Fed Needs to Do More Than Raise Interest Rates

With so many analysts, not to mention market pricing, having settled on a 50-basis-point interest rate increase by the Federal Reserve this week, it would be understandable to assume that it’s a “done deal” when it comes to what the central bank will announce at the conclusion of its policy meeting on Wednesday. The situation could not be further from the truth.

Several consequential issues remain for the Fed to make progress on if it wants to transition from being part of the problem of economic and financial malaise to being part of the solution. Here are my top four:

Regaining the policy narrative through credible forward policy guidance on rates

Lacking credible policy guidance from the Fed and witnessing inflation numbers that have tended to consistently surprise on the upside, markets have rushed to price in a historically aggressive interest rate path for this year. The more Fed officials have shifted to an increasingly hawkish narrative to catch up with market pricing, the more markets have tilted to pricing in not just more increases put also a bigger front-loading of them. By early this week, market pricing implied three consecutive 50-basis-point increases.

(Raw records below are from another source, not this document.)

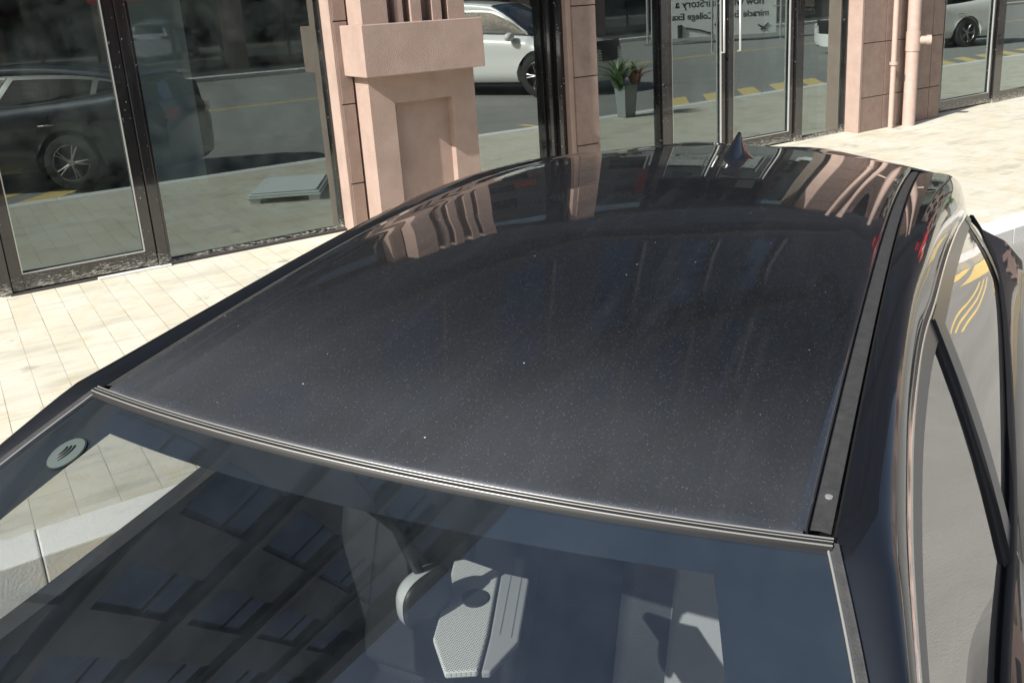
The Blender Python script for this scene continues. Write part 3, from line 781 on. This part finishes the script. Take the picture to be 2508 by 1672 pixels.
    for s in (-1, 1):
        rr = []
        for i in range(30):
            u = lerp(-.8, 2.5, i/29); q = curve_at(BELT, u); rr.append([L(q[0], s*(q[1]-.012), q[2]-.002), L(q[0], s*(q[1]-.035), q[2]+.045), L(q[0], s*(q[1]-.075), q[2]+.045), L(q[0], s*.73, q[2]-.02), L(q[0], s*.735, q[2]-.10)])
        MB().strip(rr).obj('door_card', M['interior'], root, 40)
    rows = []
    for i in range(9):
        u = lerp(.03, UL, i/8); rows.append([L(u+(-.0783*(1-(j/8-1)**2)*(1-i/8)), (vrr(u)-.02)*(j/8-1), weg(u)+crown(u)*(1-(j/8-1)**2)-.035) for j in range(17)])
    MB().strip(rows).obj('headliner', M['headliner'], root, 40)
    ds = MB().strip([[L(u-.18*(1-(j/8-1)**2)*(.9), .735*(j/8-1), wv) for j in range(17)] for u, wv in ((-.88,-.53),(-.60,-.50),(-.30,-.50),(-.22,-.53),(-.20,-.62),(-.24,-.80))])
    ds.obj('dashboard', M['interior'], root, 40)
    def ring_obj(cx, cy, cz, rad, tube, tilt, name):
        mb = MB(); n, k = 40, 10; rows = []
        for i in range(n+1):
            a = 2*math.pi*i/n; row = []
            for j in range(k+1):
                b = 2*math.pi*j/k; rr_ = rad+tube*math.cos(b); pq = Vector((tube*math.sin(b), rr_*math.cos(a), rr_*math.sin(a))); pq.rotate(Matrix.Rotation(tilt, 3, 'Y')); row.append((pq.x+cx, pq.y+cy, pq.z+cz))
            rows.append(row)
        mb.strip(rows); return mb
    sw = ring_obj(.02, -.36, Z0-.60, .18, .015, R(-25), 'x'); sw.box(-.03, .0, -.53, -.19, Z0-.63, Z0-.59); sw.obj('steering_wheel', M['rubber'], root, 50)
    # seats: base, backrest, headrest
    def cushion(name, m, c, size, tilt, par=root, bev=.04):
        sx, sy, sz = size; mb = MB().box(-sx/2, sx/2, -sy/2, sy/2, -sz/2, sz/2)
        for i, q in enumerate(mb.v):
            t = Vector(q); t.rotate(Matrix.Rotation(tilt, 3, 'Y')); mb.v[i] = (t.x+c[0], t.y+c[1], t.z+c[2])
        o = mb.obj(name, m, par); b = bevel(o, bev, 4)
        for f in o.data.polygons: f.use_smooth = True
        return o
    for v in (-.36, .36):
        ins = M['leather'] if v > 0 else M['leather_d']
        cushion('seat_base', M['leather_d'], L(.35, v, -1.02), (.52, .50, .14), 0)
        cushion('seat_back', M['leather_d'], L(.66, v, -.70), (.13, .50, .62), R(18))
        cushion('seat_insert', ins, L(.60, v, -.68), (.05, .26, .52), R(18), bev=.02)
        cushion('headrest', M['leather_d'], L(.79, v, -.30), (.11, .26, .17), R(12))
    cushion('rear_seat', M['leather_d'], L(1.62, 0, -.72), (.16, 1.3, .60), R(20)); cushion('rear_seat', M['leather_d'], L(1.30, 0, -1.02), (.5, 1.3, .16), 0)
    for v in (-.38, .38): cushion('headrest', M['leather_d'], L(1.72, v, -.36), (.1, .26, .16), R(14))
    # --- mirrors, handles
    for s in (-1, 1):
        mb = MB(); rows = []
        for k in range(9):
            a = math.pi*k/8; rr = math.sin(a)**.6
            rows.append([L(-.62-.075*math.cos(a)*1.0+0, s*(1.03+.115*math.cos(2*math.pi*j/16)*rr), -.52+.075*math.sin(2*math.pi*j/16)*rr) for j in range(16)])
        mb.strip(rows, close=True); mb.obj('wing_mirror', side_m, root, 60)
        MB().tube([L(-.62, s*.84, -.56), L(-.61, s*.95, -.55)], .022, 10).obj('mirror_arm', M['rubber'], root, 50)
        for uh in (.40, 1.35):
            MB().tube([L(uh, s*.955, -.70), L(uh+.03, s*.985, -.695), L(uh+.17, s*.985, -.69), L(uh+.20, s*.955, -.69)], .011, 8).obj('door_handle', M['chrome'], root, 50)
    # --- wheels
    for s in (-1, 1):
        for ax in (FA_, RA_):
            we_ = empty('wheel'); we_.parent = root; we_.location = (ax, -s*.84, WR)
            prof = [(.235,.11),(.25,.125),(.30,.128),(.345,.118),(WR-.006,.095),(WR,.05),(WR,-.05),(WR-.006,-.095),(.345,-.118),(.25,-.12)]
            MB().strip([[(r*math.cos(2*math.pi*i/40), -s*h_, r*math.sin(2*math.pi*i/40)) for i in range(40)] for r, h_ in prof], close=True).obj('tyre', M['tyre'], we_, 40)
            rim = MB().strip([[(r*math.cos(2*math.pi*i/40), -s*h_, r*math.sin(2*math.pi*i/40)) for i in range(40)] for r, h_ in ((.238,.122),(.232,.124),(.222,.105),(.215,.0),(.22,-.1))], close=True)
            for k in range(5):
                for dd in (-.13, .13):
                    a = 2*math.pi*k/5+dd; a0 = 2*math.pi*k/5+dd*.35
                    c0 = Vector((.03*math.cos(a0), -s*.10, .03*math.sin(a0))); c1 = Vector((.226*math.cos(a), -s*.108, .226*math.sin(a)))
                    rim.tube([c0, c0.lerp(c1, .5)+Vector((0, -s*.008, 0)), c1], [.017, .012, .011], 8)
            rim.tube([(0, -s*.07, 0), (0, -s*.118, 0)], .045, 18)
            rim.obj('rim', M['rim'], we_, 40)
            MB().tube([(0, -s*.02, 0), (0, -s*.03, 0)], .20, 24).obj('brake_disc', M['rubber'], we_, 40)
        for ax in (FA_, RA_):
            MB().strip([[(ax+.425*math.cos(math.pi*i/16), -s*v, WR+.425*math.sin(math.pi*i/16)) for i in range(17)] for v in (.925, .60)]).obj('wheel_arch', M['rubber'], root, 60)
            MB().add([(ax-.42, -s*.60, .12), (ax+.42, -s*.60, .12), (ax+.42, -s*.60, .80), (ax-.42, -s*.60, .80)], [(0,1,2,3)]).obj('wheel_arch', M['rubber'], root)
    MB().box(-1.9, 2.8, -.80, .80, .19, .24).obj('underbody', M['rubber'], root)
    return root, ws

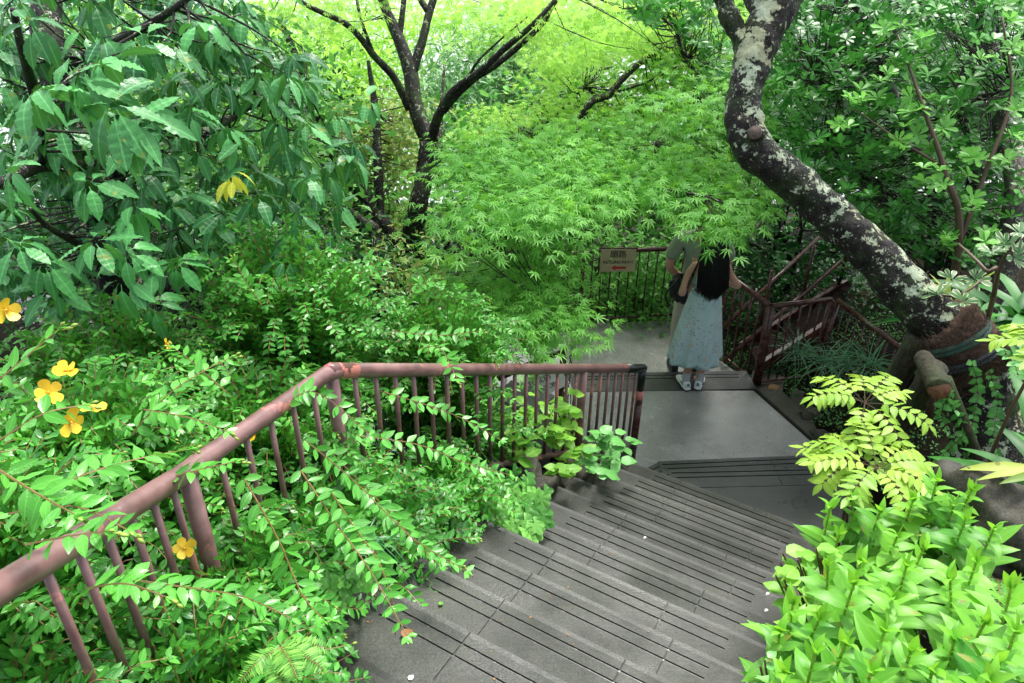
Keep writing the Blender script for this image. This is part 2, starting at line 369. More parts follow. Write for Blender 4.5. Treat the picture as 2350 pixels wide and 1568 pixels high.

The Fed desperately needs to regain control of the policy narrative if it is to have any chance to land the economy softly. Time and time again, the Fed has failed to influence markets with clear and credible policy guardrails.

The more the Fed continues to chase markets in vain, the higher the probability of another serious policy error as it is forced into one of two corner alternatives: either validate market expectations and risk a costly recession or disappoint them and further deanchor inflationary expectations.